Oltre alla passione per il melodramma, Far from Heaven e Carol, Haynes si è confrontato con biografie celebri e controverse, basti pensare al particolarissimo lavoro di I am not there e alla consegna, senza dubbio fittizia, eppure impregnata di archivismo, di realtà quasi prepotente, di Velvet Goldmine: “Il discorso fatto per Julianne vale anche per Cate Blanchett. Il suo è il Dylan del ’66, un uomo che, forse, prendeva anfetamine, pelle e ossa, scattante, sfuggente, androgino; un’immagine che sconvolse molti dei suoi devoti, alcuni dei quali lo definirino “Giuda”. Pensai ad una donna, una donna forte, una figura potente. La lista delle candidate era piuttosto breve. Cate era spaventata, aveva una grande stima per Dylan e voleva rendergli giustizia. Iniziai ad uscire con lei, a mostrarle qualche clip e alla fine si convinse. Per Velvet Goldmine feci moltissime ricerche, ma furono indagini su quel particolare periodo, anni di “costruzione”, un’idea già messa in atto da Andy Warhol. Pensiamo a David Bowie e a come, letteralmente, costruì la propria stella. Assunse il bagaglio della teatralità, della spettacolarità, mischiandola ai fondamenti di Warhol. All’epoca c’erano due correnti, la costruzione appunto e l’ideologia hippie e su entrambe le coste si sviluppavano indipendentemente“.

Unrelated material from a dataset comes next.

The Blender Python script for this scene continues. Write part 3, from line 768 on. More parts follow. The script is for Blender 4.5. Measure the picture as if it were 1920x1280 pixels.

Sia con Blanchett che con Moore, nei due film sopracitati, Haynes sfrutta la portata del genere nell’immaginario spettatoriale per creare il proprio visual book di riferimenti: “Se penso al vetro, alla funzionalità della finestra in un film come Carol, la prima idea è che la separazione dei personaggi accresce il desiderio del pubblico, quella caratteristica intrinseca al sentimento di non voler mai essere soddisfatto. Ciò che vediamo è la proiezione, l’immagine capovolta dall’occhio dell’amato o dell’amante, la visione limitata da uno dei due sguardi.”